Thursday 19 December 2013

In Memory of Jane

I usually do not post the same thing on my blog as on this one, but I think the administrator will make an exception today. 

Twenty-five years ago, I lost a friend in Lockerbie.

A few weeks ago, I was talking to a person in their early 30s, who claimed he never heard of this terrorist attack. Another woman I was talking to, in her late twenties, had never heard of Lockerbie.

But, I lost a friend, a beautiful, young, woman musician with a big smile, a peaceful heart, and load of talent in that terrorist attack. 270 died because of that action of terrorism.

At that time, on December 21, 1988, I was in America for parties celebrating my baby son and showing him off to relatives. My husband at the time and I were watching international news on the television when the pictures of the devastated village and the wreckage were being broadcast. We had just flown out of England for this visit a week before, making the entire event even more poignant. We mentioned to each other that we hoped no one we knew was on the plane.

It was not until last January, 1989, that a priest friend of mine told me of my friend's death. When I came back and the academic year started again, I tried to phone my friend many times. But, as she was a young person, I just assumed she was out and about.

At a surprise birthday party for my husband at the time, a small party of about 40 people, I mentioned to the priest that I could not get a hold of Jane. Then he said, "I thought you knew. Did you not know she went down in Lockerbie?"

That was the end of the birthday celebrations for me. Most of the guests had known and a month later, it was "old news". I talked awhile with the good priest, (who just happens to be a psychologist as well), as we discussed Jane, her life, her death.

One young voice stilled. She had been on her way to America for Christmas. I had known she was going, and we had agreed to meet up in the New Year. I thought she had left earlier than December 21st.

Jane had been "almost engaged" with a nice young man. I felt for him.

What is hard for me is that with the 25th anniversary coming up, there are so many people who do not know about Lockerbie.

But, then, they did not know Jane. May she rest in peace. She missed her 28th birthday.

Melber, Jane Susan, musician and teacher, 27 years, born 01.01.61, Middlesex, England, American, seat number 27H

http://www.victimsofpanamflight103.org/victims

There is a scholarship fund which was set up by her parents at Gettysburg College, from where Jane graduated before going to the Royal College of Music in London.

Jane S. Melber (1983) Memorial Scholarship Fund
Established by Theodore W. and Lucile M. Melber in memory of their daughter, to be awarded to worthy and promising students for the study of music in Great Britain.

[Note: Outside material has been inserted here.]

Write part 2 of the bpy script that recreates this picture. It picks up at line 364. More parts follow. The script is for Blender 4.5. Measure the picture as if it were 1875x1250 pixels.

http://www.gettysburg.edu/academics/endowment-funds/all-student-aid.dot

http://www.gettysburg.edu/about/photo_gallery/

http://en.wikipedia.org/wiki/Pan_Am_Flight_103

What is even odd for me is that I have taken that trip from Malta to Frankfurt this past November. That was the way the bomber was able to kill so many people in a more relaxed time of flying. Frankfurt is so big today, I wonder at the ability to stop further attempts.

May we always be ready for death.

The only man ever convicted for the bombing was a Libyan intelligence officer, Abdelbaset al-Megrahi, who was found to have placed a suitcase containing the bomb on a flight from Malta to Frankfurt, from where it was transferred to a flight to London’s Heathrow, before detonating on Flight 103 a little more than half an hour after the Pan Am plane took off for New York.